What you are asked to do:
Your task is to restate the data word for word.

Dataset section:

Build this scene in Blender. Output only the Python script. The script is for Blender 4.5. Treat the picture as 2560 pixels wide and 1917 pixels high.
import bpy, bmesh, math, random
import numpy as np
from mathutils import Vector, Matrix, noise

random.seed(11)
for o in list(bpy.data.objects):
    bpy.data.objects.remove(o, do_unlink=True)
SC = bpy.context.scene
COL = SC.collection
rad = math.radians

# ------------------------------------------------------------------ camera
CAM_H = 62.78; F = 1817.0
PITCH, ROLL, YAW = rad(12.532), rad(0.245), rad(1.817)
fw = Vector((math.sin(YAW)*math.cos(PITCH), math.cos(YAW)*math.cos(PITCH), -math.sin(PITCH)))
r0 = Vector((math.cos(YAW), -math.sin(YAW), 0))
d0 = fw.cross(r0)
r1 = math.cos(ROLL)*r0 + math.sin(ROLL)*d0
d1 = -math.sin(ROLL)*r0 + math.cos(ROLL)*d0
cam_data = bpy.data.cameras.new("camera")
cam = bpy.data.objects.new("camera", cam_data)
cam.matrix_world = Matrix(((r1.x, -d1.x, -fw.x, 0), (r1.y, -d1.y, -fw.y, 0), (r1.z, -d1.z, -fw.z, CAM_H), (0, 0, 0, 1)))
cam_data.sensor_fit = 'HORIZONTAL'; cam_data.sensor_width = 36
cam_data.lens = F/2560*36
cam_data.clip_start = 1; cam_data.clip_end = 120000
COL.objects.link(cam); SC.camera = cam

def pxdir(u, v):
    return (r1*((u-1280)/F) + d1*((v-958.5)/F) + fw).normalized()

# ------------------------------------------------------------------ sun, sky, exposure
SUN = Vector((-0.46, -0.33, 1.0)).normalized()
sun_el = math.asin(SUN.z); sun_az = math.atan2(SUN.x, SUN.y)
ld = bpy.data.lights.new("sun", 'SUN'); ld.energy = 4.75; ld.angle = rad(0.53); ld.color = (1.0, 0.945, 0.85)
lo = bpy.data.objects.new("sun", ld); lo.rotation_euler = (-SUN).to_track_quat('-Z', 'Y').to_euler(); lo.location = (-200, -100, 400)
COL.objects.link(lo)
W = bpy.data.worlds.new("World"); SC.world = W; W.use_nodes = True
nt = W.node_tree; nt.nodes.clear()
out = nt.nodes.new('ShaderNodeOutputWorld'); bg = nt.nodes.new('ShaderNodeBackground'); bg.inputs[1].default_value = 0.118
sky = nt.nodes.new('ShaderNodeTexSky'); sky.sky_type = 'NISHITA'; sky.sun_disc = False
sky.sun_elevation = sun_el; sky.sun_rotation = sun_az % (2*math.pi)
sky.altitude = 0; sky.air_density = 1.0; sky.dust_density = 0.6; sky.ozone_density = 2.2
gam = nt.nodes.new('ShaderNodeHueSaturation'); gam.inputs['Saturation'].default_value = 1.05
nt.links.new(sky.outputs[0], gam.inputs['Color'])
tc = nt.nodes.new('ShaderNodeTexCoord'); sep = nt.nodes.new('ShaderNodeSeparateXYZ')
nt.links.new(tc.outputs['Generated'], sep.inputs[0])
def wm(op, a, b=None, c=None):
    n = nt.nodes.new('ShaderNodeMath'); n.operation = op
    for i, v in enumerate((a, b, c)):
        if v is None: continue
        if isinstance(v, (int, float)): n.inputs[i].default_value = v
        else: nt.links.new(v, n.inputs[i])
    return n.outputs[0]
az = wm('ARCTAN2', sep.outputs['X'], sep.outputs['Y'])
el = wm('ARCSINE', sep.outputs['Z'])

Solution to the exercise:
Build this scene in Blender. Output only the Python script. The script is for Blender 4.5. Treat the picture as 2560 pixels wide and 1917 pixels high.
import bpy, bmesh, math, random
import numpy as np
from mathutils import Vector, Matrix, noise

random.seed(11)
for o in list(bpy.data.objects):
    bpy.data.objects.remove(o, do_unlink=True)
SC = bpy.context.scene
COL = SC.collection
rad = math.radians

# ------------------------------------------------------------------ camera
CAM_H = 62.78; F = 1817.0
PITCH, ROLL, YAW = rad(12.532), rad(0.245), rad(1.817)
fw = Vector((math.sin(YAW)*math.cos(PITCH), math.cos(YAW)*math.cos(PITCH), -math.sin(PITCH)))
r0 = Vector((math.cos(YAW), -math.sin(YAW), 0))
d0 = fw.cross(r0)
r1 = math.cos(ROLL)*r0 + math.sin(ROLL)*d0
d1 = -math.sin(ROLL)*r0 + math.cos(ROLL)*d0
cam_data = bpy.data.cameras.new("camera")
cam = bpy.data.objects.new("camera", cam_data)
cam.matrix_world = Matrix(((r1.x, -d1.x, -fw.x, 0), (r1.y, -d1.y, -fw.y, 0), (r1.z, -d1.z, -fw.z, CAM_H), (0, 0, 0, 1)))
cam_data.sensor_fit = 'HORIZONTAL'; cam_data.sensor_width = 36
cam_data.lens = F/2560*36
cam_data.clip_start = 1; cam_data.clip_end = 120000
COL.objects.link(cam); SC.camera = cam

def pxdir(u, v):
    return (r1*((u-1280)/F) + d1*((v-958.5)/F) + fw).normalized()

# ------------------------------------------------------------------ sun, sky, exposure
SUN = Vector((-0.46, -0.33, 1.0)).normalized()
sun_el = math.asin(SUN.z); sun_az = math.atan2(SUN.x, SUN.y)
ld = bpy.data.lights.new("sun", 'SUN'); ld.energy = 4.75; ld.angle = rad(0.53); ld.color = (1.0, 0.945, 0.85)
lo = bpy.data.objects.new("sun", ld); lo.rotation_euler = (-SUN).to_track_quat('-Z', 'Y').to_euler(); lo.location = (-200, -100, 400)
COL.objects.link(lo)
W = bpy.data.worlds.new("World"); SC.world = W; W.use_nodes = True
nt = W.node_tree; nt.nodes.clear()
out = nt.nodes.new('ShaderNodeOutputWorld'); bg = nt.nodes.new('ShaderNodeBackground'); bg.inputs[1].default_value = 0.118
sky = nt.nodes.new('ShaderNodeTexSky'); sky.sky_type = 'NISHITA'; sky.sun_disc = False
sky.sun_elevation = sun_el; sky.sun_rotation = sun_az % (2*math.pi)
sky.altitude = 0; sky.air_density = 1.0; sky.dust_density = 0.6; sky.ozone_density = 2.2
gam = nt.nodes.new('ShaderNodeHueSaturation'); gam.inputs['Saturation'].default_value = 1.05
nt.links.new(sky.outputs[0], gam.inputs['Color'])
tc = nt.nodes.new('ShaderNodeTexCoord'); sep = nt.nodes.new('ShaderNodeSeparateXYZ')
nt.links.new(tc.outputs['Generated'], sep.inputs[0])
def wm(op, a, b=None, c=None):
    n = nt.nodes.new('ShaderNodeMath'); n.operation = op
    for i, v in enumerate((a, b, c)):
        if v is None: continue
        if isinstance(v, (int, float)): n.inputs[i].default_value = v
        else: nt.links.new(v, n.inputs[i])
    return n.outputs[0]
az = wm('ARCTAN2', sep.outputs['X'], sep.outputs['Y'])
el = wm('ARCSINE', sep.outputs['Z'])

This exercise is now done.